The Grand Island Central School District Board of Education voted to approve the pilot project with Safety Vision Mobile Video Surveillance Solutions at the Jan. 6 meeting at Grand Island High School.
According to Bob Merkle, assistant superintendent for school business and finance, the company will install the equipment and will collect the data. At the end of the pilot period, a decision will be made about the effectiveness of this program.
There is “no cost unless we choose to continue,” Merkle said. “If we decide not to move forward, there is zero cost to the district.”
Currently, both the Buffalo and the Niagara Falls school districts use school bus stop arm cameras to photograph vehicles that pass stopped school buses. In Buffalo, the program has been in effect since October 2023. Originally, drivers received warning letters in the mail. As of October 2024, drivers were ticketed for passing a stopped school bus.
Grand Island Central Schools Superintendent Dr. Brian Graham explained, “Other districts, including Niagara Falls and Buffalo, have this. It’s just not the same company that we’re looking to pilot with. My understanding is that it is a deterrent. The goal isn’t really to make money; it’s to deter the behavior of drivers passing the buses. I saw a news story recently about Buffalo. They have so many indicators of people passing school buses since they installed their cameras. It was quite shocking how prevalent it is. It’s really about changing people’s behavior.”
The company that the Niagara Falls and Buffalo school districts use is BusPatrol. Grand Island had originally planned for BusPatrol to install cameras on its school buses at no cost to the school district. In September, however, the plan changed.
“We originally had worked with BusPatrol on (the stop arm bus cameras),” Merkle said then. “We were getting ready to do the installation. Then, they came back and said, instead of everything being completely free, it was going to be $1,250 set-up fee per bus and then $250 per bus per month, amounting to more than a half a million dollars over the five-year term of the contract.”
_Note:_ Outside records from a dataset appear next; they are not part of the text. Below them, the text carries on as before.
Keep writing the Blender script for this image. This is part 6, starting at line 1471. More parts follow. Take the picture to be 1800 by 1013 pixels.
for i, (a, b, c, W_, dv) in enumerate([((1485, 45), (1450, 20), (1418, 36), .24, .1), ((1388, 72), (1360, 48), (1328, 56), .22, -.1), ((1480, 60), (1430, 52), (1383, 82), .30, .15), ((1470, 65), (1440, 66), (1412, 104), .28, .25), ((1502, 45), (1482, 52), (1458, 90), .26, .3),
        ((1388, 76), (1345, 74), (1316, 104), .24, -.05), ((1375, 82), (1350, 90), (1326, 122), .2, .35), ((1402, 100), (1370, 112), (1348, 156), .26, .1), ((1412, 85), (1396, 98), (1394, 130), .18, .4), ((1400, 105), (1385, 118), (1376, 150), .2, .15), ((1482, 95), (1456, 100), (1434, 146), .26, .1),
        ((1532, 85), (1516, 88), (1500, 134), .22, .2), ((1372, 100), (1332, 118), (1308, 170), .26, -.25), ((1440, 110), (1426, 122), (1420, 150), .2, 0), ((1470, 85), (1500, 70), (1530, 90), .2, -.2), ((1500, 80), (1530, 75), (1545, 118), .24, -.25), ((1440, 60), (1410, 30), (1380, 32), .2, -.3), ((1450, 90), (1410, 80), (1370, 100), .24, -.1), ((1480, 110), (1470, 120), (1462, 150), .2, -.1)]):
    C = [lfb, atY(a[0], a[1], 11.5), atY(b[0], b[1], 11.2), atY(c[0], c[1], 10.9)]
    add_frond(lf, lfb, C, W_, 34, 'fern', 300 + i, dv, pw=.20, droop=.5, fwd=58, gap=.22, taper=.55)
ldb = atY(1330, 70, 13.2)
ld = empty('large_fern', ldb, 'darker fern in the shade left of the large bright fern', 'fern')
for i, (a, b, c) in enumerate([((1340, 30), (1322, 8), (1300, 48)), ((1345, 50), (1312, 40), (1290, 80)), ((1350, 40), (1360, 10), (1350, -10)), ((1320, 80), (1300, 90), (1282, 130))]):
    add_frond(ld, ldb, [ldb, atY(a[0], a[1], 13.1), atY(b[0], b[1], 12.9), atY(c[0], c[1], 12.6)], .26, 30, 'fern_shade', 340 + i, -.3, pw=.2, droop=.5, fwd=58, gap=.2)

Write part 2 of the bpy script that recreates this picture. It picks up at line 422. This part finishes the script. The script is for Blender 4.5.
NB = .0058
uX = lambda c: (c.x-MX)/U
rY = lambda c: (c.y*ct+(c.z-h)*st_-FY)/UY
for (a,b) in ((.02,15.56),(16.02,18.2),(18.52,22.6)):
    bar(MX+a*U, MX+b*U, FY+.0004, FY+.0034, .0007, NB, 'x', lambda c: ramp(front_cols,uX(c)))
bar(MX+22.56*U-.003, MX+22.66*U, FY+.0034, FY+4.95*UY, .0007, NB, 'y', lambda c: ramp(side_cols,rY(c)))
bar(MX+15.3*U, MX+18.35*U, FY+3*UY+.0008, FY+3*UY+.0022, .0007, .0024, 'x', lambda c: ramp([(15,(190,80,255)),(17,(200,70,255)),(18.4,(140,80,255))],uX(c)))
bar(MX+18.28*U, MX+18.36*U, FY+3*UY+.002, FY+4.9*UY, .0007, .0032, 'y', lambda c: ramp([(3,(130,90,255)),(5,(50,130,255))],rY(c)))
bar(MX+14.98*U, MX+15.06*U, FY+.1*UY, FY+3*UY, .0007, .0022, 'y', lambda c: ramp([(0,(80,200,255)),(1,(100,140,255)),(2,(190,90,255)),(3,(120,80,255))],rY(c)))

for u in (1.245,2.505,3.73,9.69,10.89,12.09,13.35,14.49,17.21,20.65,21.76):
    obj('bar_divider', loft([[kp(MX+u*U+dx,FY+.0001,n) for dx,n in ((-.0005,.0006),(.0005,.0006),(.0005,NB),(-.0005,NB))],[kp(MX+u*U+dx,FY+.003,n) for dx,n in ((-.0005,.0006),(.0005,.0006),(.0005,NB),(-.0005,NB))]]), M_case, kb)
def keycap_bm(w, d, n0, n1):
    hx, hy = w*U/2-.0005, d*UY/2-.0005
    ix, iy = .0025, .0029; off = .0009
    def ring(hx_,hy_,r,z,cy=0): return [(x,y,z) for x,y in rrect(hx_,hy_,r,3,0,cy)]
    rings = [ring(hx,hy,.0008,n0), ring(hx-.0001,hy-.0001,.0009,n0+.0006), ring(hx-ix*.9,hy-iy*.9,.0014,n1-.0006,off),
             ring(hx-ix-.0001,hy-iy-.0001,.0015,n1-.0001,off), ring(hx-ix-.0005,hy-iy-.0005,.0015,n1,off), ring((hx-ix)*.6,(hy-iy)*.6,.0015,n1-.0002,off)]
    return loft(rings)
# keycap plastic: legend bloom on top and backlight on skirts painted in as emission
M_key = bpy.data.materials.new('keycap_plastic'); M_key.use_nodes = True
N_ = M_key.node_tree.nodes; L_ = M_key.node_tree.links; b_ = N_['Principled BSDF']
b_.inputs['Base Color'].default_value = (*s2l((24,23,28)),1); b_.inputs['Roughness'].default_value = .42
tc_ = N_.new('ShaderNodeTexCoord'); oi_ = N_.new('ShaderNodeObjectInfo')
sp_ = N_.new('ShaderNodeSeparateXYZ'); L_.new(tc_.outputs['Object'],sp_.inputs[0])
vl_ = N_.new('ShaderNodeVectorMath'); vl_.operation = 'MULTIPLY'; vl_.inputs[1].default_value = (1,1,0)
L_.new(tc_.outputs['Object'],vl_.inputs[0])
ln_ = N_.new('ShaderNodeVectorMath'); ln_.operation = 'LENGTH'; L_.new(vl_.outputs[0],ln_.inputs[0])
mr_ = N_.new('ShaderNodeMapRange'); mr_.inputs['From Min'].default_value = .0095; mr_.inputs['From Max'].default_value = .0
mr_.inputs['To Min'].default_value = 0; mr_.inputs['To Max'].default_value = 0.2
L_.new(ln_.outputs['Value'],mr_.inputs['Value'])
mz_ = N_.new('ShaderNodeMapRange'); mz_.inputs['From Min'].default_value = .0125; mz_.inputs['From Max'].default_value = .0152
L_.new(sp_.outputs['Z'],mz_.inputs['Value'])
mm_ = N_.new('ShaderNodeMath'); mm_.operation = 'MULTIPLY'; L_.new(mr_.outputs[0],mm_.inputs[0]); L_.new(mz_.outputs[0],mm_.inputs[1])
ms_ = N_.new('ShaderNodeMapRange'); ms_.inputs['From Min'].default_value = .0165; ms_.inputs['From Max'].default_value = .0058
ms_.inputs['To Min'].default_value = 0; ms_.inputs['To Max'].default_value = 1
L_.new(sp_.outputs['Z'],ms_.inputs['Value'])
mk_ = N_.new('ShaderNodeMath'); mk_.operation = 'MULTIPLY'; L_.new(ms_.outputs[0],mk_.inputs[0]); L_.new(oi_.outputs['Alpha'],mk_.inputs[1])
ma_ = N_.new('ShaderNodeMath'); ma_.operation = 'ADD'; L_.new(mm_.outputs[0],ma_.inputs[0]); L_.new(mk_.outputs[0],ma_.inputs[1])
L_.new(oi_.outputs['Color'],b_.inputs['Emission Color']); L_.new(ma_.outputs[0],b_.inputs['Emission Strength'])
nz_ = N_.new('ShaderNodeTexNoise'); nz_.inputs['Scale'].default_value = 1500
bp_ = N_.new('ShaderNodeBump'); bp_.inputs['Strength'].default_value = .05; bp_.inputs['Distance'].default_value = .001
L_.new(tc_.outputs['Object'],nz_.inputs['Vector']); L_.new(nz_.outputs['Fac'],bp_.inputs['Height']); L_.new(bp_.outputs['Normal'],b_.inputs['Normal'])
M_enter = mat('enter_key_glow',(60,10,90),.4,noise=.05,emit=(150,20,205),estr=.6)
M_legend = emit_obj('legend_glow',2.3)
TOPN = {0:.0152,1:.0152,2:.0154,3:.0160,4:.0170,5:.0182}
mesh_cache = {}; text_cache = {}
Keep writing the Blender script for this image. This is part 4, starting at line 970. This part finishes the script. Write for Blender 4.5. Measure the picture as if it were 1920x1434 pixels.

Merkle provided an update last week. “After that, Dr. Graham and I worked to try to find other companies that did some things similar, and I was able to find this company (with Safety Vision Mobile Video Surveillance Solutions) through a couple contacts, and we liked what they had to offer.”
Issues with enforcement resulted in a delay of the pilot program, Graham said. “There were definitely some downstate people who fought against the citations that they were receiving. They cleaned that up. There shouldn’t be any issue legally. It’s a tighter law now, so it will be more difficult for people to fight (a ticket).”
“I think it will bring awareness and it will be a deterrent,” Board Vice President Sue Marston said. “There will always be people who will fight a ticket.”
The school district has no enforcement mechanism, however. Late in September of 2023, when the idea of installing school bus stop arm cameras was first proposed, Graham explained, “We need the town and the school to work in collaboration to make this happen. I believe that the town would have to be the agent to send out citations to individuals who run the stop sign on the bus.”